Answer
a) In standard form, $f(x) = 5(x+3)^2-41$.
b) Graph is attached.
c) $(-3, -41)$ is the minimum point.
Work Step by Step
a) To find the standard form of some function $f(x) = ax^2+bx+c$, the standard form would be $f(x) = a(x-h)^2+k$ where $h = -\frac{b}{2a}$ and $k = f(h)$. This is a standard result derived in the book simplifies the algebra and gives a closed form for the end result.
For this problem, $a= 5,b = 30, c = 4$. Plugging above, we get $h = -3, k = f(-3) = -41$ and hence $f(x) = 5(x+3)^2-41.$
b) To plot the graph, we plot the vertex and the y-intercept and join them using a smooth curve; we also note that there would be a line of symmetry about a vertical axis passing through this vertex. This allows us to be able to draw the parabola using only two points.

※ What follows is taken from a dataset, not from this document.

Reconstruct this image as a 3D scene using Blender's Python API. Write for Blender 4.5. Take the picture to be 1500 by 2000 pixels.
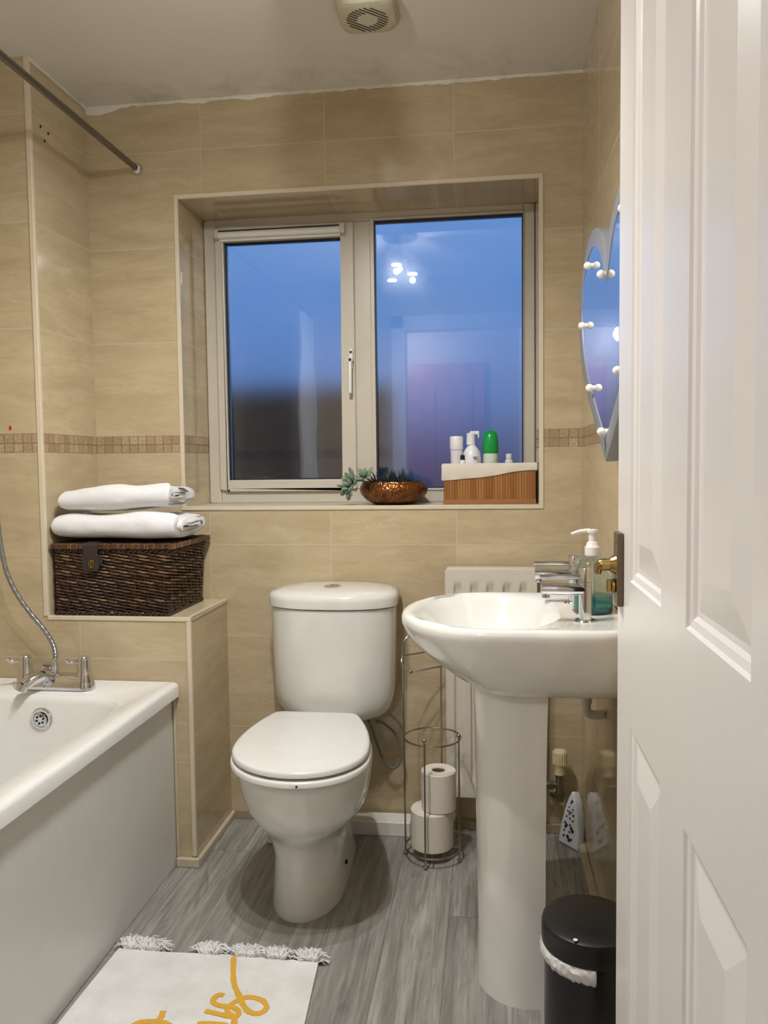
import bpy, bmesh, math, random
from math import sin, cos, pi, radians, sqrt, hypot
from mathutils import Vector, Matrix, noise
for o in list(bpy.data.objects): bpy.data.objects.remove(o)
SC = bpy.context.scene
COL = SC.collection
# ------------------------------------------------------------------ camera
cam = bpy.data.cameras.new('camera'); camo = bpy.data.objects.new('camera', cam); COL.objects.link(camo)
YAW, PIT, ROL = .1322, .059, -.0123
fw = Vector((-sin(YAW)*cos(PIT), cos(YAW)*cos(PIT), -sin(PIT)))
r0 = Vector((cos(YAW), sin(YAW), 0)); u0 = r0.cross(fw)
rr = r0*cos(ROL)+u0*sin(ROL); uu = -r0*sin(ROL)+u0*cos(ROL)
m = Matrix((rr, uu, -fw)).transposed().to_4x4(); m.translation = (1.2835, -2.481, 1.1582)
camo.matrix_world = m
cam.sensor_fit = 'VERTICAL'; cam.sensor_height = 36; cam.sensor_width = 27
cam.lens = 1550.56*36/2000; cam.clip_start = .02
SC.camera = camo
# ------------------------------------------------------------------ world: dusk sky
w = bpy.data.worlds.new('dusk'); SC.world = w; w.use_nodes = True
nt = w.node_tree; nt.nodes.clear()
tc = nt.nodes.new('ShaderNodeTexCoord'); sp = nt.nodes.new('ShaderNodeSeparateXYZ')
cr = nt.nodes.new('ShaderNodeValToRGB'); bg = nt.nodes.new('ShaderNodeBackground'); ou = nt.nodes.new('ShaderNodeOutputWorld')
mr = nt.nodes.new('ShaderNodeMapRange'); mr.inputs[1].default_value = -.3; mr.inputs[2].default_value = .5
nt.links.new(tc.outputs['Generated'], sp.inputs[0]); nt.links.new(sp.outputs[2], mr.inputs[0])
nt.links.new(mr.outputs[0], cr.inputs[0]); nt.links.new(cr.outputs[0], bg.inputs[0]); nt.links.new(bg.outputs[0], ou.inputs[0])
e = cr.color_ramp.elements
e[0].position = 0; e[0].color = (.03, .045, .08, 1)
e[1].position = 1; e[1].color = (.16, .40, .90, 1)
for p, c in ((.32, (.03, .04, .09, 1)), (.40, (.05, .09, .24, 1)), (.48, (.10, .23, .56, 1)), (.60, (.14, .32, .72, 1))):
    k = e.new(p); k.color = c
SKY = 1.0
bg.inputs[1].default_value = SKY
# ------------------------------------------------------------------ view
SC.view_settings.view_transform = 'Standard'; SC.view_settings.look = 'None'
SC.view_settings.gamma = 1; SC.view_settings.use_curve_mapping = False
SC.view_settings.exposure = 0.0
LAMP_W = 29.0       # each of the three spots of the ceiling fitting
HALL_W = 22.0
FILL_W = 6.5       # fill light added under the fitting to brighten the ceiling
# ------------------------------------------------------------------ helpers
def lin(c):
    return tuple(((x/255/12.92) if x/255 <= .04045 else ((x/255+.055)/1.055)**2.4) for x in c)+(1,)
class NG:
    """small node-graph helper"""
    def __init__(s, name):
        s.m = bpy.data.materials.new(name); s.m.use_nodes = True; s.t = s.m.node_tree
        s.b = s.t.nodes['Principled BSDF']; s.out = s.t.nodes['Material Output']
    def n(s, t, **k):
        x = s.t.nodes.new(t)
        for a, v in k.items(): setattr(x, a, v)
        return x
    def l(s, a, b): s.t.links.new(a, b)
    def put(s, sock, v):
        if hasattr(v, 'is_output') or isinstance(v, bpy.types.NodeSocket): s.l(v, sock)
        else: sock.default_value = v
    def math(s, op, a, b=0.0, c=None):
        x = s.n('ShaderNodeMath', operation=op); s.put(x.inputs[0], a); s.put(x.inputs[1], b)
        if c is not None: s.put(x.inputs[2], c)
        return x.outputs[0]
    def mix(s, f, a, b):
        x = s.n('ShaderNodeMix', data_type='RGBA'); s.put(x.inputs[0], f); s.put(x.inputs[6], a); s.put(x.inputs[7], b)
        return x.outputs[2]
    def pos(s):
        g = s.n('ShaderNodeNewGeometry'); return g.outputs['Position']
    def xyz(s, v):
        x = s.n('ShaderNodeSeparateXYZ'); s.l(v, x.inputs[0]); return x.outputs
    def comb(s, a, b, c):
        x = s.n('ShaderNodeCombineXYZ')
        for i, v in enumerate((a, b, c)): s.put(x.inputs[i], v)
        return x.outputs[0]
    def noise(s, vec, scale, detail=3, rough=.55, dist=0):
        x = s.n('ShaderNodeTexNoise'); s.l(vec, x.inputs['Vector']); x.inputs['Scale'].default_value = scale
        x.inputs['Detail'].default_value = detail; x.inputs['Roughness'].default_value = rough
        x.inputs['Distortion'].default_value = dist
        return x.outputs['Fac']
    def ramp(s, f, a, b, lo=0., hi=1.):
        x = s.n('ShaderNodeMapRange', clamp=True); s.put(x.inputs[0], f)
        x.inputs[1].default_value = a; x.inputs[2].default_value = b; x.inputs[3].default_value = lo; x.inputs[4].default_value = hi
        return x.outputs[0]
    def bump(s, h, strength, dist=.001):
        x = s.n('ShaderNodeBump'); x.inputs['Strength'].default_value = strength; x.inputs['Distance'].default_value = dist
        s.l(h, x.inputs['Height']); s.l(x.outputs[0], s.b.inputs['Normal']); return x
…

The vertex can be easily deduced from the standard form; it is the point $(h, k)$ so in this case $(-3, -41)$.
The y-intercept can be easily deduced from the original form; it is the $c$ (this can be verified by plugging in $x=0$ into $f(x)$ and seeing that it reduces to $c$). Therefore, in this case, the y-intercept is $(0, 4)$.

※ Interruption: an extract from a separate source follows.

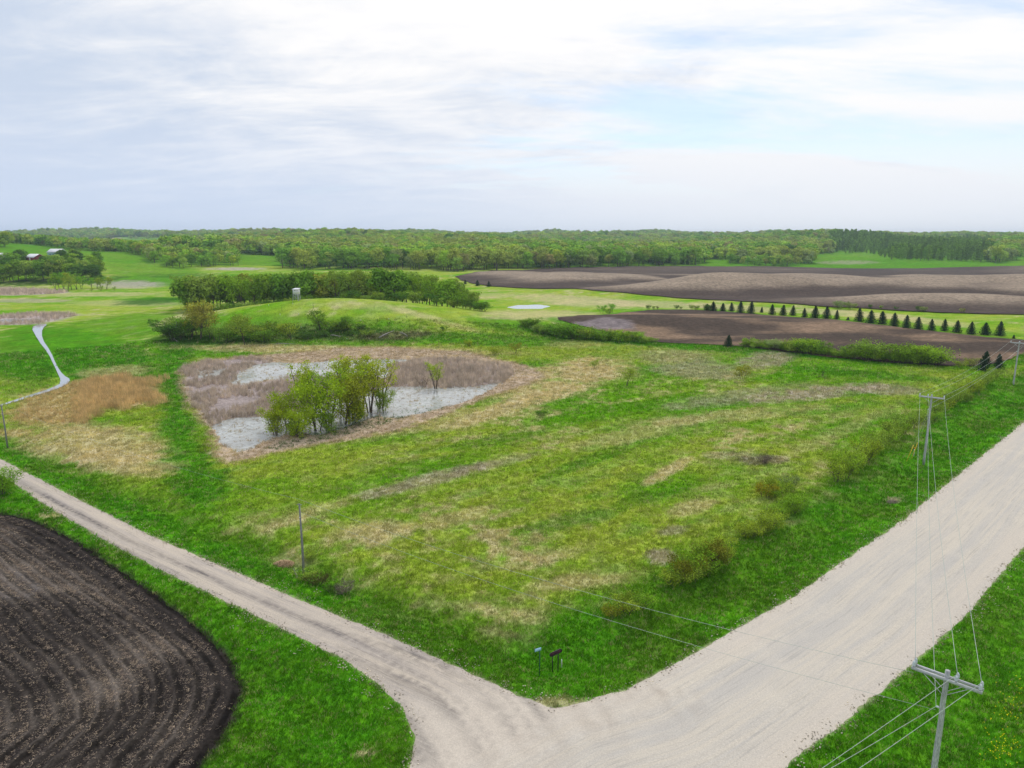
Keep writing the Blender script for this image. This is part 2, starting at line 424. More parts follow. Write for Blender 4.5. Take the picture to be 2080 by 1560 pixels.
def cover(x, y, z, fine=True):
    """base colour of the ground cover at world points, and a 0..1 'grassiness'"""
    x = np.asarray(x, float); y = np.asarray(y, float)
    px, py = project(x, y, z)
    r = np.hypot(x, y)
    sc = np.clip(r / 90, 0.8, 4)
    # streaks of matted grass along the mowing direction
    u = (x * 0.8 + y * 0.6); v = (-x * 0.6 + y * 0.8)
    n1 = fbm(u / 19, v / 8, 4, 21); n2 = fbm(u / 4.2, v / 2.4, 4, 31); k3 = np.where(r > 220, r / 220, 1.0)
    n3 = np.where(r > 220, fbm(x / 3.0, y / 4.5, 3, 43), fbm(x / 1.1, y / 1.1, 2, 41))
    nl = fbm(x / 55, y / 55, 3, 51)
    C = np.zeros(x.shape + (3,))
    m = sstep(0.30, 0.62, n1 * 0.6 + nl * 0.4)
    C[:] = LUSH * 0.35 + MID * 0.65
    C = C * (1 - m[..., None]) + YEL * m[..., None] * 0.9
    gd = np.clip(sstep(0.46, 0.74, n2 * 0.6 + n1 * 0.4), 0, 1)[..., None]
    C = C * (1 - gd * 0.85) + MID * gd * 0.85
    dry = sstep(0.47, 0.70, n2 * 0.45 + n1 * 0.25 + n3 * 0.30) * (0.25 + 0.6 * sstep(.4, .62, fbm(u / 34, v / 16, 3, 91)))
    fade = sstep(900, 500, r)
    C = C * (1 - (dry * fade)[..., None]) + TAN * (dry * fade)[..., None]
    wob = (n2 - 0.5) * 1.7 + (n3 - 0.5) * 1.0
    lush = np.zeros(x.shape)
    for (cx, cy, rx, ry, rot, amt) in LUSHP:
        e = ell(px, py, cx, cy, rx, ry, rot)
        lush = np.maximum(lush, amt * sstep(1.35, 0.55, e + wob * 0.5))
    far = r > 700
    lush = np.where(far, np.maximum(lush, 0.7), lush)
    for P, w0 in ((ROAD, 11.0), (SIDE, 6.5)):
        s = sd(P, x, y, 16)
        lush = np.maximum(lush, sstep(w0 + 2.5, w0 - 3.5, -s + wob * 2.2) * 0.97)
    lush = np.maximum(lush, sstep(-1.5, 1.5, sd(LANE, x, y, 8) + wob * 1.6) * .95)
    lush = np.maximum(lush, ((y < 70) & (x > 20) & (sd(ROAD, x, y, 16) < 0) & (x * 0.62 - y * 0.78 > -12)) * 1.0)
    sn = sd(NF_B, x, y, 12)
    lush = np.maximum(lush, sstep(12, 9, -sn) * 1.0)
    lush = np.maximum(lush, sstep(6, 2, -sd(MFIELD, x, y, 12) + wob) * 0.9)
    lv = fbm(x / 3.2, y / 3.2, 3, 61); lw = fbm(x / 0.8, y / 0.8, 2, 71)
    LC = LUSH * (0.86 + 0.34 * lv[..., None]) + np.array([.030, .035, .0]) * sstep(0.35, 0.8, lw * 0.6 + lv * 0.4)[..., None]
    bl = sstep(.42, .7, fbm(x / 7, y / 7, 3, 101))[..., None]
    LC = LC * (1 - .5 * bl) + np.array([.095, .19, .014]) * .5 * bl
    C = C * (1 - lush[..., None]) + LC * lush[..., None]
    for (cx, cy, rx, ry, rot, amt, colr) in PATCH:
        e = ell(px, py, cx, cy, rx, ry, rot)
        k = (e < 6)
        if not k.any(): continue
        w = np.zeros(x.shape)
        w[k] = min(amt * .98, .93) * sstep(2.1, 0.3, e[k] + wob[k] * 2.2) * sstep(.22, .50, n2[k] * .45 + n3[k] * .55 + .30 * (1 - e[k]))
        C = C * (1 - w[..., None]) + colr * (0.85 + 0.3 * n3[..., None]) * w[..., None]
    # wetland
    s = sd(POND, x, y, 12) + wob * 2.0
    w = sstep(-1.5, 1.0, s)[..., None]
    C = C * (1 - w) + (BRN * (0.75 + 0.5 * n3[..., None])) * w
    w = (sstep(-1, 1.5, np.maximum(sd(REED1, x, y), sd(REED2, x, y)) + wob))[..., None]
    C = C * (1 - w) + PUR * 0.75 * w
    for P, k in ((LMARSH, PUR), (ULREED, PUR * 1.05)):
        w = sstep(-3, 3, sd(P, x, y, 12) + wob * 3)[..., None]
        C = C * (1 - w) + k * (0.8 + 0.4 * n3[..., None]) * w
    w = (sstep(-3, 1.5, sd(OREED, x, y) + wob * 2) * 0.8)[..., None]
    C = C * (1 - w) + ORG * 0.85 * w
    wd = np.full(x.shape, -9.0)
    for P, dep in WATERS[:3]:
        wd = np.maximum(wd, sd(P, x, y, 9))
    w = sstep(0.2, 1.2, wd)[..., None]
    C = C * (1 - w) + np.array([.10, .09, .07]) * w
    # bare dirty margin of the roads
    for P in (ROAD, SIDE):
        s = sd(P, x, y, 16)
        w = (sstep(-0.22, 0.12, s + (n3 - 0.55) * 0.3) * .6)[..., None]
        C = C * (1 - w) + np.array([.50, .42, .32]) * w
    w = sstep(-0.6, 0.1, sn + (n3 - .5) * .6)[..., None]
    C = C * (1 - w) + SOIL * w
    return np.clip(C, 0.004, 0.9)


# ------------------------------------------------------------------ mesh helpers
def mesh_np(name, V, F, smooth=False):
    me = bpy.data.meshes.new(name)
    V = np.ascontiguousarray(V, dtype=np.float32); 
    Fs = F if isinstance(F, list) else [F]
    Fs = [np.asarray(f, dtype=np.int32) for f in Fs if len(f)]
    nl = sum(f.size for f in Fs); nf = sum(len(f) for f in Fs)
    me.vertices.add(len(V)); me.vertices.foreach_set('co', V.ravel())
    me.loops.add(nl); me.loops.foreach_set('vertex_index', np.concatenate([f.ravel() for f in Fs]))
    tot = np.concatenate([np.full(len(f), f.shape[1], np.int32) for f in Fs])
    st = np.concatenate([[0], np.cumsum(tot)[:-1]]).astype(np.int32)
    me.polygons.add(nf); me.polygons.foreach_set('loop_start', st)
    if smooth: me.polygons.foreach_set('use_smooth', np.ones(nf, bool))
    me.update(calc_edges=True)
    return me


def attr_color(me, name, C):
    a = me.attributes.new(name, 'FLOAT_COLOR', 'POINT')
    c4 = np.ones((len(C), 4), np.float32); c4[:, :3] = C
    a.data.foreach_set('color', c4.ravel())


def attr_float(me, name, v):
    a = me.attributes.new(name, 'FLOAT', 'POINT')
    a.data.foreach_set('value', np.asarray(v, np.float32))


def link(name, me, mat=None, parent=None, loc=None, **props):
    o = bpy.data.objects.new(name, me)
    COL.objects.link(o)
    if mat is not None:
        if not me.materials: me.materials.append(mat)
    if parent is not None: o.parent = parent
    if loc is not None: o.location = loc
    for k, v in props.items(): o[k] = v
    return o


def empty(name, loc, rz=0.0, scale=1.0, **props):
    o = bpy.data.objects.new(name, None)
    COL.objects.link(o)
    o.empty_display_size = 0.3
    o.location = loc; o.rotation_euler = (0, 0, rz); o.scale = (scale,) * 3 if isinstance(scale, (int, float)) else scale
    for k, v in props.items(): o[k] = v
    return o


class Acc:
    def __init__(s):
        s.V = []; s.Q = []; s.T = []; s.n = 0

    def add(s, V, Q=None, T=None):
        s.V.append(np.asarray(V, float))
        if Q is not None and len(Q): s.Q.append(np.asarray(Q) + s.n)
        if T is not None and len(T): s.T.append(np.asarray(T) + s.n)
        s.n += len(V)

    def tube(s, pts, rad, k=6, caps=True):
        pts = np.asarray(pts, float); n = len(pts)
        if np.isscalar(rad): rad = [rad] * n
        tang = np.gradient(pts, axis=0)
        tang /= np.linalg.norm(tang, axis=1)[:, None] + 1e-9
        ref = np.array([0, 0, 1.0]) if abs(tang[0][2]) < 0.9 else np.array([1.0, 0, 0])
        rings = []
        for i in range(n):
            a = np.cross(tang[i], ref); a /= np.linalg.norm(a) + 1e-9
            b = np.cross(tang[i], a)
            th = np.arange(k) * 2 * math.pi / k
            rings.append(pts[i] + rad[i] * (np.cos(th)[:, None] * a + np.sin(th)[:, None] * b))
        V = np.concatenate(rings)
        Q = [(i * k + j, i * k + (j + 1) % k, (i + 1) * k + (j + 1) % k, (i + 1) * k + j) for i in range(n - 1) for j in range(k)]
        T = []
        if caps:
            V = np.concatenate([V, pts[:1], pts[-1:]])
            T = [(n * k, (j + 1) % k, j) for j in range(k)] + [(n * k + 1, (n - 1) * k + j, (n - 1) * k + (j + 1) % k) for j in range(k)]
        s.add(V, Q, T)
        return s

    def box(s, c, size, rot=None, bev=0.0):
        c = np.asarray(c, float); h = np.asarray(size, float) / 2
        V = np.array([(x, y, z) for z in (-1, 1) for y in (-1, 1) for x in (-1, 1)], float) * h
        if rot is not None: V = V @ np.array(rot).T
        s.add(V + c, [(0, 2, 3, 1), (4, 5, 7, 6), (0, 1, 5, 4), (2, 6, 7, 3), (0, 4, 6, 2), (1, 3, 7, 5)])
        return s

    def bar(s, a, b, w, h=None):
        a = np.asarray(a, float); b = np.asarray(b, float); h = h or w
        d = b - a; l = np.linalg.norm(d); d /= l
        up = np.array([0, 0, 1.0]) if abs(d[2]) < 0.95 else np.array([0, 1.0, 0])
        sx = np.cross(d, up); sx /= np.linalg.norm(sx); u = np.cross(sx, d)
        return s.box((a + b) / 2, (w, l, h), rot=np.stack([sx, d, u], 1))

    def leaves(s, Cn, size, rng, flat=0.0, aspect=0.6, out=None):
        n = len(Cn)
        w = rng.normal(size=(n, 3)); w /= np.linalg.norm(w, axis=1)[:, None]
        if out is not None: w = w * .75 + out
        w /= np.linalg.norm(w, axis=1)[:, None]
        u = np.cross(w, rng.normal(size=(n, 3))); u /= np.linalg.norm(u, axis=1)[:, None]
        v = np.cross(w, u)
        a = (size * (0.6 + 0.8 * rng.rand(n)))[:, None]
        V = np.stack([Cn - u * a, Cn + v * a * aspect, Cn + u * a, Cn - v * a * aspect], 1).reshape(-1, 3)
        s.add(V, np.arange(4 * n).reshape(n, 4))
        return s

    def mesh(s, name, smooth=False):
        F = []
        if s.Q: F.append(np.concatenate(s.Q))
        if s.T: F.append(np.concatenate(s.T))
        return mesh_np(name, np.concatenate(s.V), F, smooth)


# ------------------------------------------------------------------ materials
def mat_new(name):
    m = bpy.data.materials.new(name); m.use_nodes = True
    t = m.node_tree; t.nodes.clear()
    out = t.nodes.new('ShaderNodeOutputMaterial')
    return m, t, out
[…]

c) The maximum or minimum of a quadratic function is attained at the vertex. To determine whether the vertex is a maximum or minimum, we look at $a$:
- if $a>0$, this tells us the function will grow towards positive infinity and hence, the vertex is a minimum.
- if $a<0$, this tells us that the function will grow towards negative infinity and hence, the vertex is a maximum.
Looking at $a$ in this case tells us that the vertex $(-3, -41)$ is a minimum.